[Extracted records]
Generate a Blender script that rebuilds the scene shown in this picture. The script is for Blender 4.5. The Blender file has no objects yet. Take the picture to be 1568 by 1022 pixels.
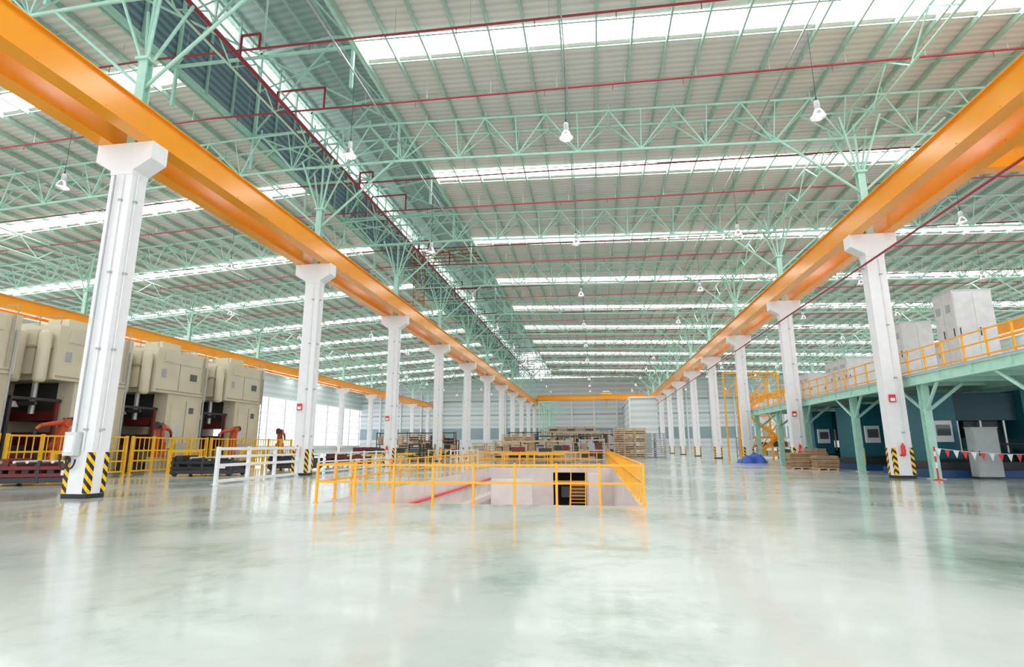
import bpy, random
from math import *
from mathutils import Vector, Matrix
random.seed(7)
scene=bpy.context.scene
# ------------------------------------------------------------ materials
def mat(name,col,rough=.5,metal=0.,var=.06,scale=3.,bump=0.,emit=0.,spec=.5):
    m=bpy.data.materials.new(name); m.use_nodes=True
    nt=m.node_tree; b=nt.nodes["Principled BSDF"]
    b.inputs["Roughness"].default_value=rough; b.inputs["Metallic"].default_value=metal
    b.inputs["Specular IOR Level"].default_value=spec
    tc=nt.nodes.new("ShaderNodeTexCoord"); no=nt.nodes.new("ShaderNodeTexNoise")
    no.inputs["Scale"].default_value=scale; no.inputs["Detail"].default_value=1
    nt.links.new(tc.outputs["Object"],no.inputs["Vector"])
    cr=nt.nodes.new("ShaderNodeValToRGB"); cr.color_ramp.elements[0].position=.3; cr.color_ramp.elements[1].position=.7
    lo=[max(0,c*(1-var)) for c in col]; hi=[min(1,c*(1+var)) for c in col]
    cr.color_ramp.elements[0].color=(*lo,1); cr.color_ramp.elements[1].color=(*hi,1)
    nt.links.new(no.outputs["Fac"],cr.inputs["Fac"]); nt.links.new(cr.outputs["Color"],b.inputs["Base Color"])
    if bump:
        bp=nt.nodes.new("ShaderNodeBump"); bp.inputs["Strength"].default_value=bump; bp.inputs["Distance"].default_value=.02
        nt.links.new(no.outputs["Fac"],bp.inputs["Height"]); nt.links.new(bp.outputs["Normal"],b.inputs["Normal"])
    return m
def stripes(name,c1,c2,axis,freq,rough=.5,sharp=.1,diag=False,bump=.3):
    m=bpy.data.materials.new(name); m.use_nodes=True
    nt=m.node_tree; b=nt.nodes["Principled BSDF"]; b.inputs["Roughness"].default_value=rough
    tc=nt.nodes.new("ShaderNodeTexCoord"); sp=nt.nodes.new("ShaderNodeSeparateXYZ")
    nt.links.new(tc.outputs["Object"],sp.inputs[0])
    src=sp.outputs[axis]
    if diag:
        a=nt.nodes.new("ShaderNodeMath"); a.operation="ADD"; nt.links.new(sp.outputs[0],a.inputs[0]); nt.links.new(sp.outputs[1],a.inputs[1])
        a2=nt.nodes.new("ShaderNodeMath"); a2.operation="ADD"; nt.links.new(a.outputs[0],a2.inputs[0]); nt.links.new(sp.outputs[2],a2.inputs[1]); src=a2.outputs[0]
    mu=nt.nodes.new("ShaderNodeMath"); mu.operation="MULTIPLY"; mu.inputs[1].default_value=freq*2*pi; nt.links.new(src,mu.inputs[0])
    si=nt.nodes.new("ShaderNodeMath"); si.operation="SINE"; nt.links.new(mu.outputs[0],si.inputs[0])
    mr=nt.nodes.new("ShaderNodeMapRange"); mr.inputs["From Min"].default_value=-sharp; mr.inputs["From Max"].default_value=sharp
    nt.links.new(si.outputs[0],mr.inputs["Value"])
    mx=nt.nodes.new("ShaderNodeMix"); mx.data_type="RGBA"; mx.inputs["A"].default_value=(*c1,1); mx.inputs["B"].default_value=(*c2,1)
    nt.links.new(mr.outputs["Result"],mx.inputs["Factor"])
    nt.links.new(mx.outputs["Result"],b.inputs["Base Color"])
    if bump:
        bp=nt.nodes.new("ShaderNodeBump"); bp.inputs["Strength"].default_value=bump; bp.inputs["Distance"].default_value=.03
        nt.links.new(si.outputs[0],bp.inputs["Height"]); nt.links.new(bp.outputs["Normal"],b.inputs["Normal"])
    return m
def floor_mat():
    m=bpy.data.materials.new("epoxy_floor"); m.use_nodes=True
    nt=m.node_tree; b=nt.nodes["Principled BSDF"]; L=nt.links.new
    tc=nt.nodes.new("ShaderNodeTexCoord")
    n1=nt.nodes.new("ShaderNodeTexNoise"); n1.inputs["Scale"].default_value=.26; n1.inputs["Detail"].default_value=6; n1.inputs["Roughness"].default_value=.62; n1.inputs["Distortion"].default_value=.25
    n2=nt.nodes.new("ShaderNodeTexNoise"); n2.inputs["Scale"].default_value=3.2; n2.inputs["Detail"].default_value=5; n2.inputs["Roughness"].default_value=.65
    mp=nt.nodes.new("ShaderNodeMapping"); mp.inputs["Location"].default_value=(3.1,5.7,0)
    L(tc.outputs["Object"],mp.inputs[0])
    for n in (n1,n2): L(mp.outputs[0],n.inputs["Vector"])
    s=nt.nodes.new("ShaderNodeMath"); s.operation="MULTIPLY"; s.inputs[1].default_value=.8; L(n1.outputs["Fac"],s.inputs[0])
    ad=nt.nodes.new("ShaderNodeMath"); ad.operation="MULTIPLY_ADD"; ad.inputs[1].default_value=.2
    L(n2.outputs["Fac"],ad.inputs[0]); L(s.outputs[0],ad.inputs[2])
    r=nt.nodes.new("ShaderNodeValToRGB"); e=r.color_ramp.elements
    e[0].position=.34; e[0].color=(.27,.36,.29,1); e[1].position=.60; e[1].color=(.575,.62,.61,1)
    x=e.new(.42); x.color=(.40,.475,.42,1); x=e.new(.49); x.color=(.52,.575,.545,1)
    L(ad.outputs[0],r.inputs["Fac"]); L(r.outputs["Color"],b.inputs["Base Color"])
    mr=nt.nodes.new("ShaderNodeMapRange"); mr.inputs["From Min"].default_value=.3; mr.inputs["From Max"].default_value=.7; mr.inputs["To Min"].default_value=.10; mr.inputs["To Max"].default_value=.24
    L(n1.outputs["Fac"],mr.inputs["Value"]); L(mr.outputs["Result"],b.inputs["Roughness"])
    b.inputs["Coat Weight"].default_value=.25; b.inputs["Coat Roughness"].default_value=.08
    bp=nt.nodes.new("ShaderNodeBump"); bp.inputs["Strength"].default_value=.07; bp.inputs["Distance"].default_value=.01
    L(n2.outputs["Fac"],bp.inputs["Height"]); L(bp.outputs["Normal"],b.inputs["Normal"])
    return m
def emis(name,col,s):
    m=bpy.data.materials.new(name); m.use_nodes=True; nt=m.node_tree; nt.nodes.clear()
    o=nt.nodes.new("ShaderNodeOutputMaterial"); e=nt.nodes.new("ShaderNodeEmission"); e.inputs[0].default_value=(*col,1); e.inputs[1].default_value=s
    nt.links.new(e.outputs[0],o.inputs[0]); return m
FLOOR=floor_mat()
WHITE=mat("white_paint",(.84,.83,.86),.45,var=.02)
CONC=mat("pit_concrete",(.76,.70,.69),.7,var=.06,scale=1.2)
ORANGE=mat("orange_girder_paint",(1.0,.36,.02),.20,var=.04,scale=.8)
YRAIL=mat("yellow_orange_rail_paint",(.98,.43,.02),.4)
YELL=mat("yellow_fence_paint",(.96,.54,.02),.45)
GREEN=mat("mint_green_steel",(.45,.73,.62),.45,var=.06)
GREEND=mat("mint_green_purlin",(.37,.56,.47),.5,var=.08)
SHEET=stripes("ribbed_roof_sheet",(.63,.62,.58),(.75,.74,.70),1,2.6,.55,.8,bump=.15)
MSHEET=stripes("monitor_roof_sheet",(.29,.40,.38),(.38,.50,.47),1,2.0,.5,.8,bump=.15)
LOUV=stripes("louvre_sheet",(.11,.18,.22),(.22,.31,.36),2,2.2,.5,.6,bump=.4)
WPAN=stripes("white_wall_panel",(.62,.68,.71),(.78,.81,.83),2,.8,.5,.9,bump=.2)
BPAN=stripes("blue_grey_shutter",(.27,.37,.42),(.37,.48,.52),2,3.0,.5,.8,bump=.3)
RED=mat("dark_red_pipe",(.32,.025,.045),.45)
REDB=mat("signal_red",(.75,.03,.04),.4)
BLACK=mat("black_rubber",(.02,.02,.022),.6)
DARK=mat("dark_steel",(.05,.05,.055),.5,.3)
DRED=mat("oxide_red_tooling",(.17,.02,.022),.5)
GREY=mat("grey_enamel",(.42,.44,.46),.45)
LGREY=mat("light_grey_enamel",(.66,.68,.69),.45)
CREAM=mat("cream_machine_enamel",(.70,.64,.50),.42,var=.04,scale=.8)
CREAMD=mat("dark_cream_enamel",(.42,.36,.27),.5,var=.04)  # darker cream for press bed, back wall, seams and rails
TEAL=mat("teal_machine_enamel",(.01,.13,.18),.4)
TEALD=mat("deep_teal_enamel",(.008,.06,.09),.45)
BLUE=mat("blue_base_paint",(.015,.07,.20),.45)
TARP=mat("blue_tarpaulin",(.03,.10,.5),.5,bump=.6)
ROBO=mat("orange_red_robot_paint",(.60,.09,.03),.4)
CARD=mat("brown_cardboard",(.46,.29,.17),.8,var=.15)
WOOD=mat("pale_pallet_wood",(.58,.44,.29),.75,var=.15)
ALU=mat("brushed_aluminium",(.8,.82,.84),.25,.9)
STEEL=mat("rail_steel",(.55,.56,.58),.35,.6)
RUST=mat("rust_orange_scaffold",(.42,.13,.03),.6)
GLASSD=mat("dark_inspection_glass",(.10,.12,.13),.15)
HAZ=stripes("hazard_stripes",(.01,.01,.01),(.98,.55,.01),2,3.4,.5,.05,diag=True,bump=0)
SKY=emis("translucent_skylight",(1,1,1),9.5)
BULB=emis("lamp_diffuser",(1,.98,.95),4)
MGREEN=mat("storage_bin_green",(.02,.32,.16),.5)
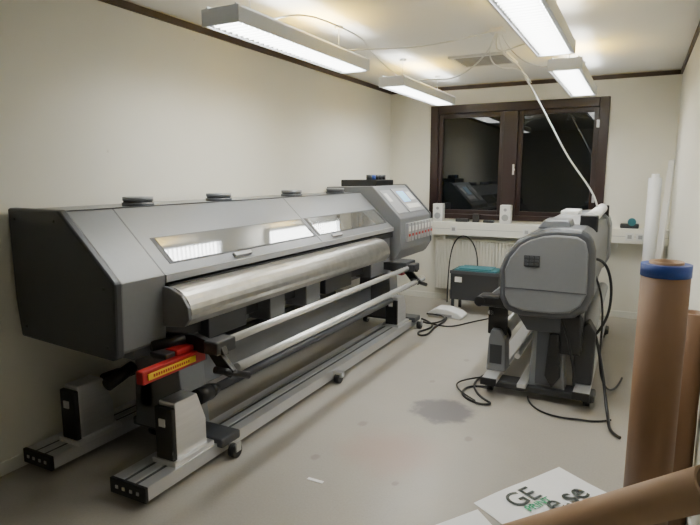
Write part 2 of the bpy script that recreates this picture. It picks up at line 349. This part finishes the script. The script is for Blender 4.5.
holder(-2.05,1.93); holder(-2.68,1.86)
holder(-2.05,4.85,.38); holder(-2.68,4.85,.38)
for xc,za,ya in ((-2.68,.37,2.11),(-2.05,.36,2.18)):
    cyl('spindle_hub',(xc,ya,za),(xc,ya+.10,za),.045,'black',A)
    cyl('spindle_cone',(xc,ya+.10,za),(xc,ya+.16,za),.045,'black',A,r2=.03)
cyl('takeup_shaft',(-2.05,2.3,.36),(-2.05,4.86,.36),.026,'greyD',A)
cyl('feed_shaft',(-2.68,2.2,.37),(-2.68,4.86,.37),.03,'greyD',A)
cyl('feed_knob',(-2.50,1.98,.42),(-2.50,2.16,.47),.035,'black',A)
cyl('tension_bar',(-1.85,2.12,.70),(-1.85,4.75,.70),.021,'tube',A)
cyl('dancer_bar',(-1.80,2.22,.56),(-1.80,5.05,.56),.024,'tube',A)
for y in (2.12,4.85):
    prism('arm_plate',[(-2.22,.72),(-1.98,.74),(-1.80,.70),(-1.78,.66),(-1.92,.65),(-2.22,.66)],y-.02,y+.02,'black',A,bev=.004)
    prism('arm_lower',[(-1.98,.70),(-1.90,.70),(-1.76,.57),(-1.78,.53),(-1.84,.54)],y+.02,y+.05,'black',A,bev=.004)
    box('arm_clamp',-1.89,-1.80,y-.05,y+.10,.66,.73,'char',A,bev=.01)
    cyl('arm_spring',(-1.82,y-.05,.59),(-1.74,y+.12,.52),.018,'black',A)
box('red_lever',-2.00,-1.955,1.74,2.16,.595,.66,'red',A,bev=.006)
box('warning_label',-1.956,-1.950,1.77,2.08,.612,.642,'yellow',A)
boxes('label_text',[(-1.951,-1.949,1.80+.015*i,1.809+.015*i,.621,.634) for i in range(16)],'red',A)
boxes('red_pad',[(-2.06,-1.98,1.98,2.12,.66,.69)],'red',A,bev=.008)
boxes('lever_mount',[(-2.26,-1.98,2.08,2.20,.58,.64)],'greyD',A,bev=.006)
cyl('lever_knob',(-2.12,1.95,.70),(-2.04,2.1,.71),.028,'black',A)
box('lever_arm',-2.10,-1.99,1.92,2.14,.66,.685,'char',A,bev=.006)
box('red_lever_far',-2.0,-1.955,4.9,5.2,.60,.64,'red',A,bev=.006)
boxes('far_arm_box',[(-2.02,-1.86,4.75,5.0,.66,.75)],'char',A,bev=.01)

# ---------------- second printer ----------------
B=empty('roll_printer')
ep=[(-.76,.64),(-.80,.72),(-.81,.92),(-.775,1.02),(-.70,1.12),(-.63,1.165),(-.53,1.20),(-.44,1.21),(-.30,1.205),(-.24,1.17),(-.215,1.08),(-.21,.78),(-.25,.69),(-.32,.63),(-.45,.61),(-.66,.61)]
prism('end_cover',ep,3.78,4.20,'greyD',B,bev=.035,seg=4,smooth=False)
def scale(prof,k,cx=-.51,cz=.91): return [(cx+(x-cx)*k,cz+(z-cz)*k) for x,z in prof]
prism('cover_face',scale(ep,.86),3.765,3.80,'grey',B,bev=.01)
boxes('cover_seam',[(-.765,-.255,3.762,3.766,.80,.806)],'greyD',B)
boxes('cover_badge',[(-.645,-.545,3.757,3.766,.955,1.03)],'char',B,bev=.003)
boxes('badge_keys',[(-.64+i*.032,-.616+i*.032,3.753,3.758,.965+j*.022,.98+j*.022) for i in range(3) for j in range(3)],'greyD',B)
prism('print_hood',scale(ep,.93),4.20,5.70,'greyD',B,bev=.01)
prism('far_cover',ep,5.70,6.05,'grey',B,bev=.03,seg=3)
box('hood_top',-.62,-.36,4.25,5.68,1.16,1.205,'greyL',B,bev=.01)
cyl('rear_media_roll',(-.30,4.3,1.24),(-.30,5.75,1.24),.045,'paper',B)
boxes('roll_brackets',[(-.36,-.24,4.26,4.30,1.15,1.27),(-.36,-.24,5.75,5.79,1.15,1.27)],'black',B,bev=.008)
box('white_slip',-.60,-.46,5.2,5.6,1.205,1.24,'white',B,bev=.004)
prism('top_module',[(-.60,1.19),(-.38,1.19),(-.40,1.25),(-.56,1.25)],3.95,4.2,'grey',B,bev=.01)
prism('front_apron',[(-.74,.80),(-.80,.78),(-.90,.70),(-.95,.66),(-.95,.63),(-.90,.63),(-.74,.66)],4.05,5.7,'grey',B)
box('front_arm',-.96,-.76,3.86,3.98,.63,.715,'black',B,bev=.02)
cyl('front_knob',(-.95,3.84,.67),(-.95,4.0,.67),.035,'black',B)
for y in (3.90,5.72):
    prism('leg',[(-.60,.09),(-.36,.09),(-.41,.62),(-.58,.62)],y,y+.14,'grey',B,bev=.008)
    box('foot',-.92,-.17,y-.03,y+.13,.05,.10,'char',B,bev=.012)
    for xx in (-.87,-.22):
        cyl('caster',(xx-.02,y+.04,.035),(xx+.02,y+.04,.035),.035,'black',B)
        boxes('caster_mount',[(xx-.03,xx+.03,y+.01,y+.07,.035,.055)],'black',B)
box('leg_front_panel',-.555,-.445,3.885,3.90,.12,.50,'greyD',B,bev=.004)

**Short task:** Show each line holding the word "Roughness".

**Exercise result:**
    b.inputs["Roughness"].default_value=rough; b.inputs["Metallic"].default_value=metal
    nt=m.node_tree; b=nt.nodes["Principled BSDF"]; b.inputs["Roughness"].default_value=rough
    n1=nt.nodes.new("ShaderNodeTexNoise"); n1.inputs["Scale"].default_value=.26; n1.inputs["Detail"].default_value=6; n1.inputs["Roughness"].default_value=.62; n1.inputs["Distortion"].default_value=.25
    n2=nt.nodes.new("ShaderNodeTexNoise"); n2.inputs["Scale"].default_value=3.2; n2.inputs["Detail"].default_value=5; n2.inputs["Roughness"].default_value=.65
    L(n1.outputs["Fac"],mr.inputs["Value"]); L(mr.outputs["Result"],b.inputs["Roughness"])
    b.inputs["Coat Weight"].default_value=.25; b.inputs["Coat Roughness"].default_value=.08